Six more satellites will be launched in 2012 to further improve the Beidou system and expand its service area to cover most parts of the Asia-Pacific region, spokesman Ran Chengqi, who is also director of the management office of the China Satellite Navigation System, told a press conference.
China began to build the Beidou system in 2000 with a goal of breaking its dependence on the U.S. Global Positioning System (GPS) and creating its own global positioning system by 2020.
So far, China has launched 10 satellites for the Beidou system, with the tenth being lifted into orbit earlier this month.
The Beidou system is compatible and interoperable with the world's other major global navigation satellite systems, including the U.S. GPS system, the EU's Galileo Positioning System and Russia's Global Navigation Satellite System (GLONASS), according to Ran.
Application of Beidou
"We have been promoting the use of the Beidou navigation system in various economic and social sectors since 2000," Ran said.
The system has been widely used in transportation, marine fisheries, hydrological monitoring, weather forecasting, and disaster mitigation, according to the official Report on the Development of Beidou Navigation Satellite System.
The report states that the system played an important role in the south China sleet-snow disaster in early 2008, rescue efforts following the devastating Wenchuan earthquake in May 2008, and the 2008 Beijing Olympics and 2010 Shanghai World Expo.
The recent examples include the Ministry of Transport developing a terminal to use Beidou navigation in its monitoring of shuttle buses, tourist chartered buses and vehicles for dangerous goods, Ran said.

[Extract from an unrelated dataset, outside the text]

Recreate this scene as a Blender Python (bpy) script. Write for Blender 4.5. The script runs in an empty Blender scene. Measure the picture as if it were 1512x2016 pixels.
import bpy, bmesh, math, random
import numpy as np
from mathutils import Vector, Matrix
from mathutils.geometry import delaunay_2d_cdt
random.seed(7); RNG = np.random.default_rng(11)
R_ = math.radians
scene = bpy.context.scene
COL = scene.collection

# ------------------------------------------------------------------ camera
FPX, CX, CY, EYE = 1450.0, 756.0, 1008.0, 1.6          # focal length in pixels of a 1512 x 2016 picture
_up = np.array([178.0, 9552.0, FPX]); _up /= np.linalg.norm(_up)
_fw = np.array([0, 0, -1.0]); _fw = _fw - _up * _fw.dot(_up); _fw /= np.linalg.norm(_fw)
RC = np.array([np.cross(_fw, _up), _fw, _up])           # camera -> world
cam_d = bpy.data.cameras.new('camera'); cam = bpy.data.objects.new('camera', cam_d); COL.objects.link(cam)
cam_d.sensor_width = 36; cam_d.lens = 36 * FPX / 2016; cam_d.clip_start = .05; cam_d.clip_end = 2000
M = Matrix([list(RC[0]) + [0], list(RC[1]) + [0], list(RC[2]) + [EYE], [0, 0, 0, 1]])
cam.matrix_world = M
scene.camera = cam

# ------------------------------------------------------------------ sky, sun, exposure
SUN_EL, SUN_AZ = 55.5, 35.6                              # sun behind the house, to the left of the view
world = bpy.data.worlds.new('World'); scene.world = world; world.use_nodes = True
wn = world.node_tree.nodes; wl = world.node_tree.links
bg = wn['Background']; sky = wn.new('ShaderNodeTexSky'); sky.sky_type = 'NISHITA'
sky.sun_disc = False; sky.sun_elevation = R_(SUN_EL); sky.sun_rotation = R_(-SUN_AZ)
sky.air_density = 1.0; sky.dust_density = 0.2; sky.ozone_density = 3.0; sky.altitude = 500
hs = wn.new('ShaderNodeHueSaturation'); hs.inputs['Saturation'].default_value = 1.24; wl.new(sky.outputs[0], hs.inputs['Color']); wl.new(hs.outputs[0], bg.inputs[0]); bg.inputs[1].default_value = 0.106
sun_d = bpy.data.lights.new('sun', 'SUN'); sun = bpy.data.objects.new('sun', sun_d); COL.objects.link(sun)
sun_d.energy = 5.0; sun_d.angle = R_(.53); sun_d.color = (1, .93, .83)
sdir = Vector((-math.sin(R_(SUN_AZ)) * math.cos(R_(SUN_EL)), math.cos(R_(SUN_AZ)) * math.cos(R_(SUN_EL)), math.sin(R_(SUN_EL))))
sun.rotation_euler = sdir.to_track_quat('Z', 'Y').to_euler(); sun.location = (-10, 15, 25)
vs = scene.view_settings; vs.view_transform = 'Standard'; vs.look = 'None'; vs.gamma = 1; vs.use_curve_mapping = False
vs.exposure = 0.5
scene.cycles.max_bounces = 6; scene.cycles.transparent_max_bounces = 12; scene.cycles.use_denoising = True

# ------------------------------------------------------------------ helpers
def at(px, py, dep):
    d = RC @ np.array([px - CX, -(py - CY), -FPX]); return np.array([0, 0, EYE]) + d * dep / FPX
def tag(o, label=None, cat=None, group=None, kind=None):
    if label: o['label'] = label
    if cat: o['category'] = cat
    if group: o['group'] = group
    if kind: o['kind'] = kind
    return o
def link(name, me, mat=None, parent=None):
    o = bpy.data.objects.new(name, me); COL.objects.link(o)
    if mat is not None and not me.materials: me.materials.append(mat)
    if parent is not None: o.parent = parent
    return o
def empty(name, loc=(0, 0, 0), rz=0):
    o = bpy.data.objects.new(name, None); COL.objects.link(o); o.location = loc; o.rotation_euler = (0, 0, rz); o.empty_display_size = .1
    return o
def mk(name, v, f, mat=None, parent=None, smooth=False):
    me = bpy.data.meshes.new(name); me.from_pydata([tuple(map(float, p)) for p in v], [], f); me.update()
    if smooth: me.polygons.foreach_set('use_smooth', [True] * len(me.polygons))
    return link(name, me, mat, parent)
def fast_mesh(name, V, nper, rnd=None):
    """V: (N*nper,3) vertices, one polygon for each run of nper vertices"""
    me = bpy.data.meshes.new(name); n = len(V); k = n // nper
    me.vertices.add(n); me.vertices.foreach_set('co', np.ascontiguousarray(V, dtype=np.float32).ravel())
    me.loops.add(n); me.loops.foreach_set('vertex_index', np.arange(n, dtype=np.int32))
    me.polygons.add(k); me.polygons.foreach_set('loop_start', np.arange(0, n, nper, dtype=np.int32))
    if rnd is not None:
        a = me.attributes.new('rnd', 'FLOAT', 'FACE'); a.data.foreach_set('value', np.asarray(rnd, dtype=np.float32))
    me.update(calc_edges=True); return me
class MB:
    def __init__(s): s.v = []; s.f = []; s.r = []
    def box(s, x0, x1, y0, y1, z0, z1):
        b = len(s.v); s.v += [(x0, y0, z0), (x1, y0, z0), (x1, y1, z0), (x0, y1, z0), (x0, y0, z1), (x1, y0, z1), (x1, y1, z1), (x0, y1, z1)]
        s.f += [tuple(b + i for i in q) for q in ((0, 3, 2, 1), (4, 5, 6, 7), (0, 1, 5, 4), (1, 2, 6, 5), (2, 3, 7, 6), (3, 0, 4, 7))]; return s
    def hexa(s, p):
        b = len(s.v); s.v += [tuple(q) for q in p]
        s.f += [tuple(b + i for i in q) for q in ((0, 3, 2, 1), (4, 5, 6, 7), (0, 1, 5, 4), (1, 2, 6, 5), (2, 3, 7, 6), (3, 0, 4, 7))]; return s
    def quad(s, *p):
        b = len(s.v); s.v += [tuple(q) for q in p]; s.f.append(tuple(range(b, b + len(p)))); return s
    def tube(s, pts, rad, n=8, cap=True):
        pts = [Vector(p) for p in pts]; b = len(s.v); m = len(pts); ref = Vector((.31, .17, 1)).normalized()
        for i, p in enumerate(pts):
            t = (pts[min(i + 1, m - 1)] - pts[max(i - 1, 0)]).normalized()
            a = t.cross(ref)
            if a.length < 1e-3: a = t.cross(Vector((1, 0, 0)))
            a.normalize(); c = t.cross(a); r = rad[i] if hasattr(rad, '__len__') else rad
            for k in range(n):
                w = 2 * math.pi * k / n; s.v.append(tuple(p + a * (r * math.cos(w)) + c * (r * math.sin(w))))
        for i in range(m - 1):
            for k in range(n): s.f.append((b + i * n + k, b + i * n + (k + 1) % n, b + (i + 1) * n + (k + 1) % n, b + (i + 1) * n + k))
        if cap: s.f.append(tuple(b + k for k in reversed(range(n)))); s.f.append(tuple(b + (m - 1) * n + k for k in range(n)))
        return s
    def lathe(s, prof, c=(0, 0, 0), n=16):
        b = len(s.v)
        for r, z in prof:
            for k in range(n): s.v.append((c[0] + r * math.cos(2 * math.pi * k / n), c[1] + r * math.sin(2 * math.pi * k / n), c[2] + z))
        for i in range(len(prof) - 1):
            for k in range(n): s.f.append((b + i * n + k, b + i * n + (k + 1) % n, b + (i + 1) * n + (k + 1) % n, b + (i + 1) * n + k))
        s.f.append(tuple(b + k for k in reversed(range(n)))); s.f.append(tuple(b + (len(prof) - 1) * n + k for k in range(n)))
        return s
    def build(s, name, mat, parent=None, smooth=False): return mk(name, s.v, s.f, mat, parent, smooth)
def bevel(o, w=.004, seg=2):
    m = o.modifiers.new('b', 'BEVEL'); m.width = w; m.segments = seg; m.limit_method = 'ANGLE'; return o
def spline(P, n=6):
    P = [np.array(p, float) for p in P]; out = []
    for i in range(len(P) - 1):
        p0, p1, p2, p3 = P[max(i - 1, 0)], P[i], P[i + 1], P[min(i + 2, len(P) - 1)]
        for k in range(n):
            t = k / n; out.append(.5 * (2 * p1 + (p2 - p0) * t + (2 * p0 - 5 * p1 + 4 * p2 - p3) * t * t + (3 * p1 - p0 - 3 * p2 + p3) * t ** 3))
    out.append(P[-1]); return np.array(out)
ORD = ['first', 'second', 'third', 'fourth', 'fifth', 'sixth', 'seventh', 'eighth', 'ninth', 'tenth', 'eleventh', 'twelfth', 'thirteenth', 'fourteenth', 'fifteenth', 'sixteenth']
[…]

Also, the southern Guangdong Province has used Beidou to monitor the use of government vehicles to prevent private use.
Ran encourages enterprises at home and abroad to join the research and development of application terminals compatible with Beidou, saying a beta version of the system's Interface Control Document (ICD) could be accessed online starting Tuesday.
Ran said that during field research in Guangdong last week, he found a number of electronic enterprises engaged in the research and development of Beidou terminals.
"I've seen their terminals in trial runs, and all of them performed quite stably."
China's satellite navigation market has swelled from a 4-billion-yuan market (633 million US dollars) in 2003 to 50 billion yuan by May 2011.